Pas de grande Russie sans grand ébranlement
Souvent ce sont deux aspects concomitants. La grandeur réside en ce que la Russie a accompli un pas décisif et irréversible, un retour dans l’histoire en qualité de puissance souveraine et autonome, en tant qu’empire. Nous avons montré que la période de dégradation est finie, la préservation de notre potentiel territorial et intérieur a été affirmée ; nous sommes revenus, pour être une grande puissance mondiale. Le genre de chose qui coûte cher. Il va falloir payer beaucoup. Mais voilà, c’est un pas. Un autre, c’est la Crimée, notre réponse au Maïdan, qu’on nous a infligé. Nous n’avons pas voulu cela. Nous voulions être avec l’Ukraine, dans ses frontières d’alors, et entretenir des relations amicales. On nous a imposé la situation, lancé un défi. Nous y avons répondu par la Crimée, à la manière des grandes puissances. Pas à la manière d’une puissance régionale, mais comme une grande puissance. « Ah, tu es ainsi ? Et bien, nous aussi ! »

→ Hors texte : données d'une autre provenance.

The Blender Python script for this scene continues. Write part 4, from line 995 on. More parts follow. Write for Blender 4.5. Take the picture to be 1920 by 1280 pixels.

En même temps, il ne s’agit pas simplement de mots. « La Crimée est à nous, c’est vrai. Mais voyez les conséquences… » On doit toujours payer pour les grandes choses. Pour jouir de leur grandeur, les grandes puissances sont obligées d’investir des quantités phénoménales de ressources. C’est cela, être dans l’histoire. C’est pourquoi on peut comprendre le petit-bourgeois, complètement indifférent à la grandeur. Mais c’est précisément de cette grandeur que vit le peuple. Nombreux sont les peuples qui aujourd’hui s’estiment peut-être mieux nantis que nous, matériellement, (il n’est pas nécessaire d’insister là-dessus, mais nous ne nous trouvons tout de même pas dans un état de dénuement complet), mais qui paieraient cher pour entrer dans l’histoire. Toutefois, ils ne disposent pour cela ni de la taille, ni de la possibilité, ni encore du potentiel historique. Nous avons tout cela.
Et c’est une grande chose. Nous pouvons vivre de cette grandeur, nous pouvons la respirer, elle peut nous rendre heureux, car il s’agit de quelque chose de non-matériel (bien qu’elle ait aussi un aspect matériel). Car quoiqu’il en soit, ce sens de la grandeur se situe hors de la « matérialité », et non en ce que nous disposons d’un territoire plus grand, de plus de biens matériels, de plus d’argent, etc. Il s’agit plutôt d’un certain contexte spirituel. Les grandes puissances participent à l’histoire en tant que sujets, les autres, en tant qu’objets. Là réside toute la différence. Que voulons-nous être ? De braves obéissants ? Des esclaves prospères et douillets ? Ou maîtres risqués de l’histoire, maîtres de notre propre destin ?
Cette année, vous attendez de grands chocs ou une grande Russie ?
La formule ne me paraît pas très adaptée. Il n’y aura pas de grande Russie sans grands chocs. Une prospérité de petit-bourgeois ne conduit jamais à la grandeur. La grandeur, c’est une tout autre catégorie. Je m’attends à une grande Russie, à travers de grands ébranlements.